### PROBLEM
Answer with one number: how many lines hold the string "this".

### AVAILABLE DATA
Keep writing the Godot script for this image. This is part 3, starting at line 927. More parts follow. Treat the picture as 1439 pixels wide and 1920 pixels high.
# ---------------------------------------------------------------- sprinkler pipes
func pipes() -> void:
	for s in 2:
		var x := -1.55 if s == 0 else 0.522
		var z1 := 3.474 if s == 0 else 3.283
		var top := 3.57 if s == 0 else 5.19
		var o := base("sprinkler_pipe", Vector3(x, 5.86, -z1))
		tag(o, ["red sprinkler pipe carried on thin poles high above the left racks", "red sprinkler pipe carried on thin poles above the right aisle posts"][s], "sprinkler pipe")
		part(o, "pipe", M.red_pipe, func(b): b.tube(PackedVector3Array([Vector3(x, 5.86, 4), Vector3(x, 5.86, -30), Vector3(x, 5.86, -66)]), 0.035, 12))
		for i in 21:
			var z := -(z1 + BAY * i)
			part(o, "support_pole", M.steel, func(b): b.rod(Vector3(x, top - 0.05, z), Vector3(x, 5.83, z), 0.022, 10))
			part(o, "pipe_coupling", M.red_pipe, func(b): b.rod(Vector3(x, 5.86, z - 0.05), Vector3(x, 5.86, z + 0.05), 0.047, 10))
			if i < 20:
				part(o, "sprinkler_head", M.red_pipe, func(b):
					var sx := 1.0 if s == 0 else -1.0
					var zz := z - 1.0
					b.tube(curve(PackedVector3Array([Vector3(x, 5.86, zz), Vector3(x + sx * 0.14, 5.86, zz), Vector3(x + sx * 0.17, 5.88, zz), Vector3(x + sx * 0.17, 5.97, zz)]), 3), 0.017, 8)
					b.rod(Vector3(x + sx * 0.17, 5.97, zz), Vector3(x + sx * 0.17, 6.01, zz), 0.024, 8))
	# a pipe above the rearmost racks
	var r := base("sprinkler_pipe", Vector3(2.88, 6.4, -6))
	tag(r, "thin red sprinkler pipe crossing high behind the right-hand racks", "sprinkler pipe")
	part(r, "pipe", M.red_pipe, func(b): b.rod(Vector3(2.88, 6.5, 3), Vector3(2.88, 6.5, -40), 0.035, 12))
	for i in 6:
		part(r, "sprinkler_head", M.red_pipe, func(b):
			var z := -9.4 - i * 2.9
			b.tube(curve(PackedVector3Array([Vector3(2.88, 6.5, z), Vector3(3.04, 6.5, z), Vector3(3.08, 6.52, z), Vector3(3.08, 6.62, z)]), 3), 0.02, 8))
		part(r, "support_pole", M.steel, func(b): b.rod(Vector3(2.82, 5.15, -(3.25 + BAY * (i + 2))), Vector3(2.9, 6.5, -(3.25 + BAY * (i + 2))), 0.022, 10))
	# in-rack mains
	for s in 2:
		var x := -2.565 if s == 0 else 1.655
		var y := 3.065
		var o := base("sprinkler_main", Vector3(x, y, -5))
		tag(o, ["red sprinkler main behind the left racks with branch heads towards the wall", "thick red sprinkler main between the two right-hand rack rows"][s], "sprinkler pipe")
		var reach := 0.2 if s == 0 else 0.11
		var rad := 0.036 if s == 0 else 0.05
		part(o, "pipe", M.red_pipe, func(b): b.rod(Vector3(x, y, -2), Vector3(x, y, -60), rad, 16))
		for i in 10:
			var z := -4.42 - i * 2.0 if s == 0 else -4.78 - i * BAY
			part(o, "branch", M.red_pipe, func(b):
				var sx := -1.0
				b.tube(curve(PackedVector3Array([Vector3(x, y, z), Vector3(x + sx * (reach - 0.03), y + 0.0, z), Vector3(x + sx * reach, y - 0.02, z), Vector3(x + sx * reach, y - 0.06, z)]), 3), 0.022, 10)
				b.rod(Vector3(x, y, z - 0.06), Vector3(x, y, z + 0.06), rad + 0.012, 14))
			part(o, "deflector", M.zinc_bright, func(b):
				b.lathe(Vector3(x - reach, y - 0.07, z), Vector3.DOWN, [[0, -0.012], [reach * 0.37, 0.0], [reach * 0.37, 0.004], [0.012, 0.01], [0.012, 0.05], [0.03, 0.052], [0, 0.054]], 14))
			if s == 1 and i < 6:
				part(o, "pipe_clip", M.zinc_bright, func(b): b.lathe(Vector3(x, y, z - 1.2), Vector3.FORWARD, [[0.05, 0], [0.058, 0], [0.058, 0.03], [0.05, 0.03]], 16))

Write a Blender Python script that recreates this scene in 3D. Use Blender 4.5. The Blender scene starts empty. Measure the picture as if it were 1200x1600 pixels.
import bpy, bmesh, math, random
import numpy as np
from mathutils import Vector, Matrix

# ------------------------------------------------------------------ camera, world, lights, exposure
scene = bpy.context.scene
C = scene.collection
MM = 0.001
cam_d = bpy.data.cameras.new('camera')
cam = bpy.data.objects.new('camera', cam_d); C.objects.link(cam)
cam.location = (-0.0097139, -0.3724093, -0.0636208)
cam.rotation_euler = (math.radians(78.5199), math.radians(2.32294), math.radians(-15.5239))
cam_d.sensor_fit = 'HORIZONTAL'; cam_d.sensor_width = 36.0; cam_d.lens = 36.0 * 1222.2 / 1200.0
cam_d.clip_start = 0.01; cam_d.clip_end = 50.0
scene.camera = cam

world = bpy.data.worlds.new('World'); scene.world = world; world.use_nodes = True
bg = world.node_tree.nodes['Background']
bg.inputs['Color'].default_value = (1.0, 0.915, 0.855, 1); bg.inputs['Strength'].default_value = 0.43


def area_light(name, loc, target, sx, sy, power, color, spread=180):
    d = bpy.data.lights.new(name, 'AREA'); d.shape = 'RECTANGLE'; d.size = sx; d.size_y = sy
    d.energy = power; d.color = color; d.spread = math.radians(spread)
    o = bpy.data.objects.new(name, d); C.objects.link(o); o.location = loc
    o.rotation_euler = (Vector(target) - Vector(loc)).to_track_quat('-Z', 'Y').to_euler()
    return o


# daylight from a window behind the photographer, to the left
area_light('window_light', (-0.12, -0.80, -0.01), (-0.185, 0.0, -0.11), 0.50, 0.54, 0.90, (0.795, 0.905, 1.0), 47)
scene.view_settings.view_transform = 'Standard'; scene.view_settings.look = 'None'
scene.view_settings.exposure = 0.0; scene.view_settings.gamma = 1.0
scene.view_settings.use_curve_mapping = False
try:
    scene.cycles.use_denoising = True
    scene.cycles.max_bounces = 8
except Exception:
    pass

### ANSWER
2